Abstract
A novel low-complexity coherent receiver solution is presented to improve
spectral efficiency in wavelength-division multiplexing (WDM) systems. It is based on
the receiver-side partial-response equalization and maximum-likelihood sequence
detection (MLSD) in prefiltered WDM systems. The partial-response equalization shapes
the channel into an intermediate state with a known partial response which is finally
recovered by MLSD without the need of channel estimation. In this scheme, the severe
intersymbol interference induced by the prefiltering can be shared between the
partial-response equalization and MLSD. Therefore, a tradeoff can be made between
complexity and performance. The feasibility of receiver-side partial-response shaping
relaxes the efforts and requirements on the transmitter-side prefiltering, which permits
the mature WDM components to implement prefiltering. In addition, the partial-response
equalization or shaping structure is also improved based on our prior art, which further
simplifies the overall scheme. For near-baudrate-spacing optically prefiltered WDM
systems, duobinary response is experimentally proved as a good intermediate response to
shape. Due to the short memory of the duobinary response, the complexity of the receiver
based on duobinary shaping has been reduced to a low level. As a whole, the proposed
scheme provides a good alternative to Nyquist-WDM at comparable spectral efficiencies.

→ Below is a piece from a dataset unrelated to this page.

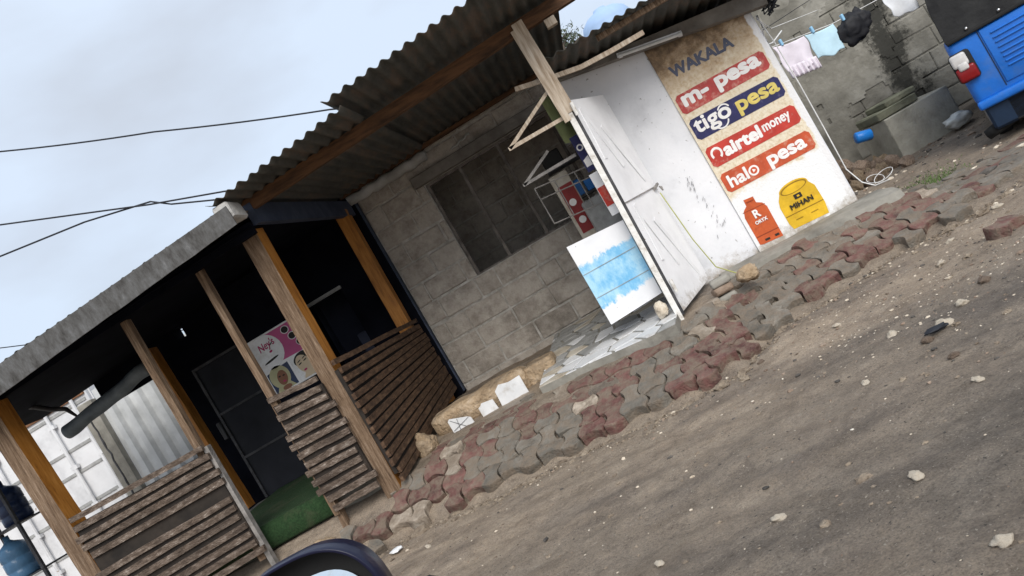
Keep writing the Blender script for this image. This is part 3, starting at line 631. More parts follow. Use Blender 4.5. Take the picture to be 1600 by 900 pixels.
for rr, a0, a1, cx, cz in ((.062, 215, 345, 1.425, 1.41), (.05, 15, 150, 1.488, 1.468)):
    for i in range(12):
        t0, t1 = R_(a0+(a1-a0)*i/12), R_(a0+(a1-a0)*(i+1)/12); w_ = .006
        mb.prism([(cx+(rr-w_)*math.cos(t0), YS-.0015, cz+(rr-w_)*math.sin(t0)), (cx+(rr+w_)*math.cos(t0), YS-.0015, cz+(rr+w_)*math.sin(t0)), (cx+(rr+w_)*math.cos(t1), YS-.0015, cz+(rr+w_)*math.sin(t1)), (cx+(rr-w_)*math.cos(t1), YS-.0015, cz+(rr-w_)*math.sin(t1))], (0, .0012, 0))
mb.build('painted_swirl', white_p, b2_)
b3 = banner(1.095, 1.275, 1.075, 1.235, red_p2, 'bright red banner reading airtel money')
lettering('airtel', 1.325, 1.655, 1.125, 1.24, YS-.0005, white_p, b3, rot=-.02, bold=.03); lettering('money', 1.675, 1.915, 1.12, 1.205, YS-.0005, white_p, b3, rot=-.02, bold=.016)
mb = MB(); cx, cz = 1.268, 1.195
for i in range(16):
    t0, t1 = R_(-60+270*i/16), R_(-60+270*(i+1)/16); r0 = .045; w_ = .010
    mb.prism([(cx+(r0-w_)*math.cos(t0)*.9, YS-.0015, cz+(r0-w_)*math.sin(t0)), (cx+(r0+w_)*math.cos(t0)*.9, YS-.0015, cz+(r0+w_)*math.sin(t0)), (cx+(r0+w_)*math.cos(t1)*.9, YS-.0015, cz+(r0+w_)*math.sin(t1)), (cx+(r0-w_)*math.cos(t1)*.9, YS-.0015, cz+(r0-w_)*math.sin(t1))], (0, .0012, 0))
mb.build('painted_swirl', white_p, b3)
b4 = banner(.86, 1.03, .835, .995, orange_p, 'red-orange banner reading halo pesa')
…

With the proposed receiver-side duobinary shaping technique, three sets of experiments
have been carried out to verify the improved duobinary shaping scheme and meanwhile
demonstrate the main features, including 5 × 112-Gb/s polarization-multiplexed
quadrature phase-shift keying (PM-QPSK) WDM transmission over a 25-GHz grid,
single-channel 40-Gbaud PM-QPSK experiment, and 30-GHz-spaced 3 × 224-Gb/s PM
16-ary quadrature amplitude modulation transmission.